Facebook Enables “Safety Check” Feature After Nigeria Bombings and Criticism


Facebook founder Mark Zuckerberg took to his profile wall to post that his company enabled “Safety Check”–a Facebook feature that allows users to check-in to assure loved ones they are safe in the event of a wide-spread emergency–after Nigeria was bombed in a presumed terrorist attack.

“We’ve activated Safety Check again after the bombing in Nigeria this evening. After the Paris attacks last week, we made the decision to use Safety Check for more tragic events like this going forward,” Zuckerberg wrote in his post.

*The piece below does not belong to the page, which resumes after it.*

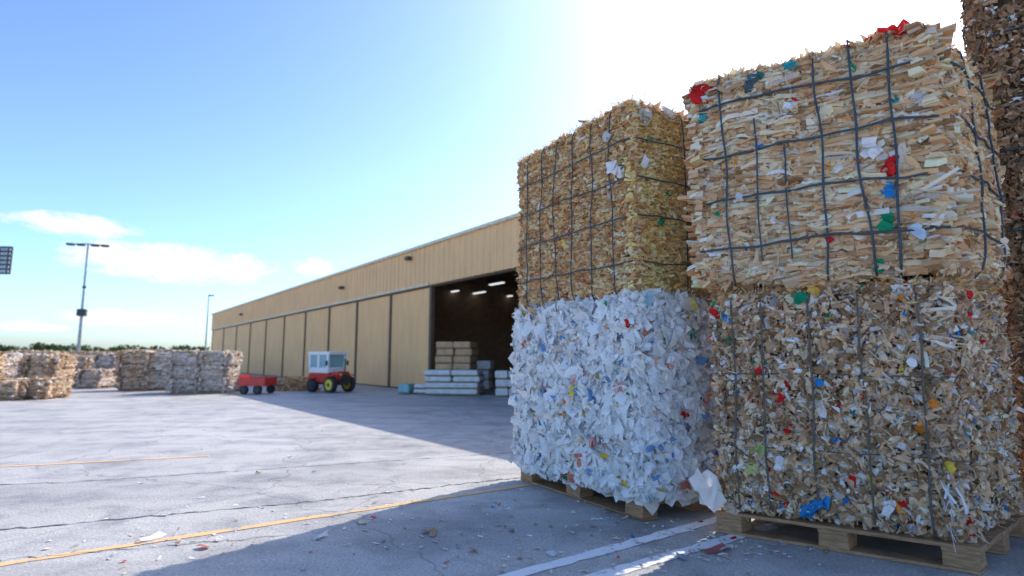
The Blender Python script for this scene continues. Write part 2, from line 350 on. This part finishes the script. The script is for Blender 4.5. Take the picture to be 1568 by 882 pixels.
def sc(P0,P1,P2,g):
    P0,P1,P2=[np.array(p) for p in(P0,P1,P2)]; c=(P0+P2)/2; return [c+(p-c)*g for p in(P0,P1,P2)]
pallet(*sc(A0,A1,A2,1.0)); pallet(*sc(C0,C1,C2,1.03)); pallet(*sc(D0,D1,D2,1.0))

# ---------------------------------------------------------------- ground
def asphalt():
    m,nt,b=newmat('asphalt'); v=objvec(nt)
    big=noise(nt,.35,4,.6,v,.4); med=noise(nt,2.2,6,.7,v,.6); fine=noise(nt,75,4,.75,v)
    st=noise(nt,1.0,5,.65,objvec(nt,(.35,1.6,1)),.5)
    c1=ramp(nt,big,[(.3,(.43,.405,.375)),(.7,(.58,.55,.51))])
    c2=ramp(nt,med,[(.30,(.60,.60,.61)),(.54,(1.04,1.04,1.03))])
    c3=ramp(nt,fine,[(.32,(.52,.52,.52)),(.68,(1.36,1.36,1.36))])
    c4=ramp(nt,st,[(.3,(.70,.70,.72)),(.52,(1.0,1.0,1.0))])
    c=mixc(nt,1.,mixc(nt,1.,mixc(nt,1.,c1,c2,'MULTIPLY'),c3,'MULTIPLY'),c4,'MULTIPLY')
    vo=N(nt,'ShaderNodeTexVoronoi',feature='DISTANCE_TO_EDGE'); vo.inputs['Scale'].default_value=.33
    mp=N(nt,'ShaderNodeVectorMath',operation='ADD'); nz=N(nt,'ShaderNodeTexNoise'); nz.inputs['Scale'].default_value=3; nt.links.new(v,nz.inputs['Vector'])
    sc_=N(nt,'ShaderNodeVectorMath',operation='SCALE'); sc_.inputs['Scale'].default_value=.35; nt.links.new(nz.outputs['Color'],sc_.inputs[0])
    nt.links.new(v,mp.inputs[0]); nt.links.new(sc_.outputs[0],mp.inputs[1]); nt.links.new(mp.outputs[0],vo.inputs['Vector'])
    ck=ramp(nt,vo.outputs['Distance'],[(.0,(.62,.62,.62)),(.004,(1,1,1))])
    c=mixc(nt,1.,c,ck,'MULTIPLY')
    nt.links.new(c,b.inputs['Base Color'])
    nt.links.new(ramp(nt,med,[(.3,(.5,)*3),(.7,(.68,)*3)]),b.inputs['Roughness'])
    b.inputs['Specular IOR Level'].default_value=.45
    bump(nt,b,fine,.7,.007); return m
M_ASPH=asphalt()
g=[(-900,-900,0),(900,-900,0),(900,900,0),(-900,900,0)]
o=meshobj('asphalt_ground',g,[(0,1,2,3)],[M_ASPH]); ROOTS.append(o)
def paint(name,col,wear=.5):
    m,nt,b=newmat(name); v=objvec(nt); f=noise(nt,22,6,.75,v); f2=noise(nt,3,4,.6,v)
    mul=N(nt,'ShaderNodeMath',operation='ADD'); nt.links.new(f,mul.inputs[0]); nt.links.new(f2,mul.inputs[1])
    k=ramp(nt,mul.outputs[0],[(wear*2-.12,(0,0,0)),(wear*2+.03,(1,1,1))])
    nt.links.new(mixc(nt,k,(.38,.37,.345),col),b.inputs['Base Color']); b.inputs['Roughness'].default_value=.65; return m
M_YP=paint('yellow_line_paint',(.85,.50,.20),.46); M_WP=paint('white_line_paint',(.86,.85,.83),.45)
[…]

Facebook was accused of bias recently after enabling the safety feature in the aftermath of the terrorist bombings in Paris, France. Thousands took the social media company to task in scathing comments on Facebook and Zuckerberg’s pages for not doing the same after terrorist attacks in countless other countries, most of them outside the Western world.

While the Facebook wunderkind commented on enabling the feature in the wake of the Nigerian attack, he also made it clear he would not comment every time a disaster occurred.

“Unfortunately, these kinds of events are all too common, so I won’t post about all of them,”

Reuters reports that a bomb blast killed 32 and injured 80 yesterday at a market in Yola, a northeastern city of Nigeria. While no group has claimed responsibility for the attack, the speculation is that the militant Islamist group Boko Haram may be the culprit.

After Zuckerberg’s post, many users posted additional requests for Facebook to help in emergency situations, including setting up a similar feature for Amber alerts, using the feature during flooding season in South India, helping people in Taiwan against oppressed speech, and other cries for help around the globe.

The Facebook CEO also offered some words of comfort in his post, “Deaths from war are lower than ever, murder rates are generally dropping around the world, and — although it’s hard to believe — even terrorist attacks are declining. Please don’t let a small minority of extremists make you pessimistic about our future.”